Simon Fruelund is the author of two story collections, Mælk (Milk) and Planer for sommeren (Summer Plans), and three novellas, Borgerligt tusmørke (Civil Twilight),Verden og Varvara (The World and Varvara), and Panamericana. For nine years he worked as an editor at Denmark’s largest publishing house, Gyldendal, but is now writing full time. In the U.S., his stories have appeared or are forthcoming in Brooklyn Review, The Bitter Oleander, A River and Sound Review, Portland Review, Redivider, Copper Nickel, Absinthe, and World Literature Today. Two of these stories have been nominated for the Pushcart Prize.
Jonterri Gadson is Debra's daughter. A Cave Canem fellow, she is a recent graduate of University of Virginia's MFA program in poetry and the current Herbert W. Martin Post-Graduate Creative Writing Fellow at the University of Dayton. Her poetry has previously been published by The Rumpus, Tidal Basin Review, Muzzle, and other journals. Her chapbook, Pepper Girl, is forthcoming from YesYes Books in Fall 2012.
Benjamin Hackman's writing has most recently appeared in Canadian Literature, The Literary Review of Canada, and The Maple Tree Literary Supplement, as well as in Yiddish in the Yiddish Forward. In 2011 he received the Ted Plantos Memorial Award from the Ontario Poetry Society. He lives in his hometown, Toronto, with his partner and their cat.
B.J. Hollars, is the author of two books of nonfiction, Thirteen Loops: Race, Violence and the Last Lynching in America—the 2012 recipient of the Society of Midland Author’s Award—and Opening the Doors: The Desegregation of the University of Alabama and the Fight for Tuscaloosa forthcoming from the University of Alabama Press in 2013. His short story collection, Sightings is forthcoming next year from Indiana University Press. He teaches creative writing at the University of Wisconsin-Eau Claire.
Iris A. Law is a graduate of the M.F.A. program at the University of Notre Dame, a Kundiman Fellow, and the editor of the online literary magazine and blog, Lantern Review. Her first chapbook, Periodicity, is forthcoming from Finishing Line Press in 2013.
Allison Leigh thinks and makes art and writes poems and pop music and was born in Bakersfield in 1989. She studied poetry, literature and film/media in Ann Arbor at the University of Michigan, where she earned a BA in 2011. She won an Academy of American Poets Prize in 2010 and is the founder of lmno, Orange Quarterly, and Nothing Press.
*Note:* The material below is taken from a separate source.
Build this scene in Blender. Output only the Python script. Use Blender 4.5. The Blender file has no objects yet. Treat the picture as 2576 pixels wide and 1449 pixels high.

Her work can be found in Evergreen Review, MUZZLE, Michigan Quarterly Review, Red Lightbulbs, Burner Magazine, Dunes Review, and elsewhere. Allison lives in downtown Traverse City, where she works as a secretary for the public schools. She volunteers for the National Writers Series, the public library and the Traverse City Film Festival and teaches poetry and blogging workshops at Northwestern Michigan College. She blogs pretty regularly atlmnoleigh.wordpress.com.
Prathna Lor is a M.A. candidate in English at the Université de Montréal. He is the author of Ventriloquism (Future Tense Books, 2010).
Courtney Elizabeth Mauk received an MFA in Fiction from Columbia University and has published in The Literary Review, PANK, Wigleaf, and Superstition Review, among others. She is an assistant editor at Barrelhouse and teaches at The Sackett Street Writers’ Workshop and The Juilliard School. She lives in Manhattan with her husband. More information can be found on her website, www.courtneymauk.com.
Keith Montesano is the author of the poetry collections Ghost Lights (Dream Horse Press, 2010), and Scoring the Silent Film (Dream Horse Press, 2013). His poems have appeared or are forthcoming in Hayden’s Ferry Review, American Literary Review, Third Coast, Blackbird, Mid-American Review, Ninth Letter, Verse Daily, and elsewhere. He currently lives with his wife in New York, where he is a PhD Candidate in English and creative writing at Binghamton University.
K.E. Semmel is a writer and translator whose work has appeared in Ontario Review, The Washington Post, The Writer's Chronicle, Hayden’s Ferry Review, World Literature Today, Best European Fiction 2011, and elsewhere. Two of his translations--Norwegian crime novelist Karin Fossum's The Caller (Houghton Mifflin Harcourt) and Danish novelist Jussi Adler Olsen’s The Absent One (Penguin)—were released in August 2012. For his translations of Simon Fruelund’s fiction he has received translation grants from the Danish Arts Council.